Repeat the material exactly from its first line to the line that includes "SC.camera = CAM". Skip pictures.

-----

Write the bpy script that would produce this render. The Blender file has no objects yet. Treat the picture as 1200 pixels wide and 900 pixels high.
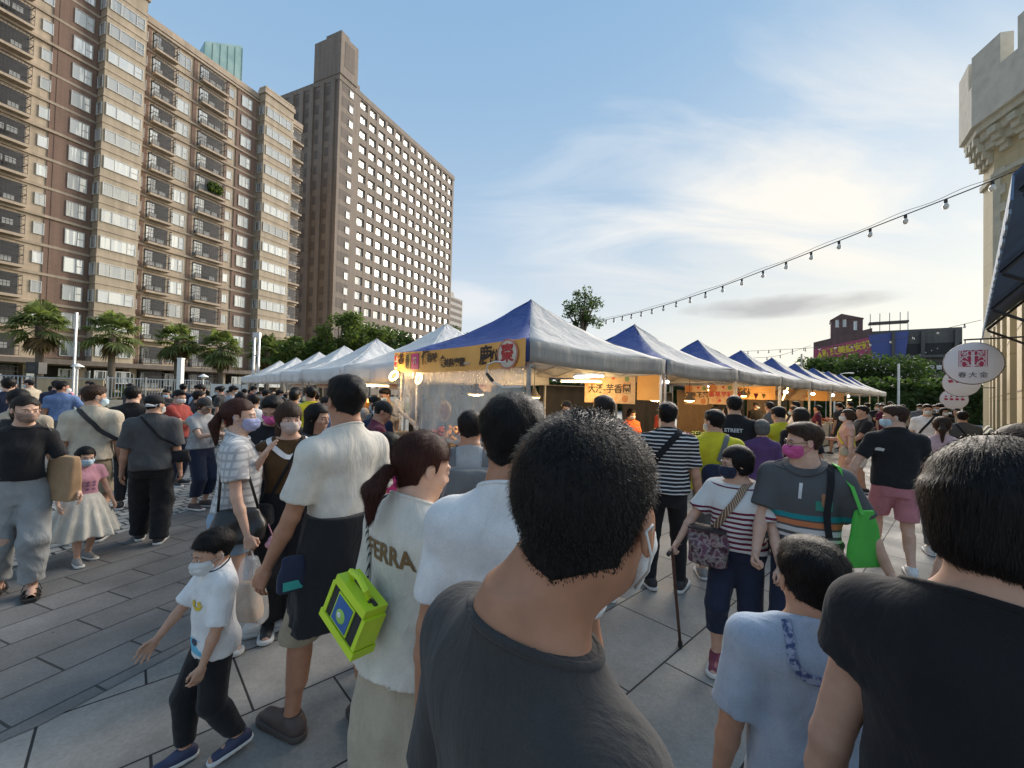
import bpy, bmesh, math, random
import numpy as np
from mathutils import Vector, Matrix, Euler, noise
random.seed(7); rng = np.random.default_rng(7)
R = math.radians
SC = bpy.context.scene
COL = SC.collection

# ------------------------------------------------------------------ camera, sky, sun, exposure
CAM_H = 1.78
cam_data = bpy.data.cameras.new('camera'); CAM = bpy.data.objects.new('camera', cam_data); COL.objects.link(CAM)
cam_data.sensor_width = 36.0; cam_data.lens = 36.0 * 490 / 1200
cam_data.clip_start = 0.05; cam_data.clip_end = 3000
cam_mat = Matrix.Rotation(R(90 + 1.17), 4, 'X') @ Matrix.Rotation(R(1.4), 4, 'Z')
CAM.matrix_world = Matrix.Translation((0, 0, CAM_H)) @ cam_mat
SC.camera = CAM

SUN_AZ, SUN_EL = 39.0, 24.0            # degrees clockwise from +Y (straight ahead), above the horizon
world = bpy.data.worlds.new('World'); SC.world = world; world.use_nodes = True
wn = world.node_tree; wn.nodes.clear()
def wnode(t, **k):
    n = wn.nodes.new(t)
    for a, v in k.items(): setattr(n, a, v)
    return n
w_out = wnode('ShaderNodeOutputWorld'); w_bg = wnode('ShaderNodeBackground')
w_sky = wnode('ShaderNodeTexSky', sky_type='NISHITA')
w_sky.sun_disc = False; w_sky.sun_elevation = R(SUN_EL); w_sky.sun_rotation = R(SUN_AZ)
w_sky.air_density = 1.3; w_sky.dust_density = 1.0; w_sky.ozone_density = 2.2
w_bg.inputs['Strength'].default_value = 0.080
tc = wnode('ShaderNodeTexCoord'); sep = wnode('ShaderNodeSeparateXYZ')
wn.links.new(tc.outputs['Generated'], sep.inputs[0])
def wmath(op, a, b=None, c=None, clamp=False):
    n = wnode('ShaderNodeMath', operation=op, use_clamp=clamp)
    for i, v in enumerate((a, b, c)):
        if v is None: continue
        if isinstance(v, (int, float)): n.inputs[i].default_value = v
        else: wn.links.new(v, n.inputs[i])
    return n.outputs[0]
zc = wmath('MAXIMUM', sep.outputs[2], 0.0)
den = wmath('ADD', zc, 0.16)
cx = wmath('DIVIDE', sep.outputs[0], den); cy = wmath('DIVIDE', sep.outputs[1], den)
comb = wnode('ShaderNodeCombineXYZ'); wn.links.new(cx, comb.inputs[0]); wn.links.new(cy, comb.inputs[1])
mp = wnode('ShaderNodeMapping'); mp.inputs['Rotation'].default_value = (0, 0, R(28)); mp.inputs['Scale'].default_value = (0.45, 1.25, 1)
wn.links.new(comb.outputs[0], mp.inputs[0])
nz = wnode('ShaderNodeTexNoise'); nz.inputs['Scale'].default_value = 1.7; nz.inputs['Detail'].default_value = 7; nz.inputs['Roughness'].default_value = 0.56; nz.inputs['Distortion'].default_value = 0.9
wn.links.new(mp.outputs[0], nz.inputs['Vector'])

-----

• SOLUTION TO THIS PROBLEM:
Write the bpy script that would produce this render. The Blender file has no objects yet. Treat the picture as 1200 pixels wide and 900 pixels high.
import bpy, bmesh, math, random
import numpy as np
from mathutils import Vector, Matrix, Euler, noise
random.seed(7); rng = np.random.default_rng(7)
R = math.radians
SC = bpy.context.scene
COL = SC.collection

# ------------------------------------------------------------------ camera, sky, sun, exposure
CAM_H = 1.78
cam_data = bpy.data.cameras.new('camera'); CAM = bpy.data.objects.new('camera', cam_data); COL.objects.link(CAM)
cam_data.sensor_width = 36.0; cam_data.lens = 36.0 * 490 / 1200
cam_data.clip_start = 0.05; cam_data.clip_end = 3000
cam_mat = Matrix.Rotation(R(90 + 1.17), 4, 'X') @ Matrix.Rotation(R(1.4), 4, 'Z')
CAM.matrix_world = Matrix.Translation((0, 0, CAM_H)) @ cam_mat
SC.camera = CAM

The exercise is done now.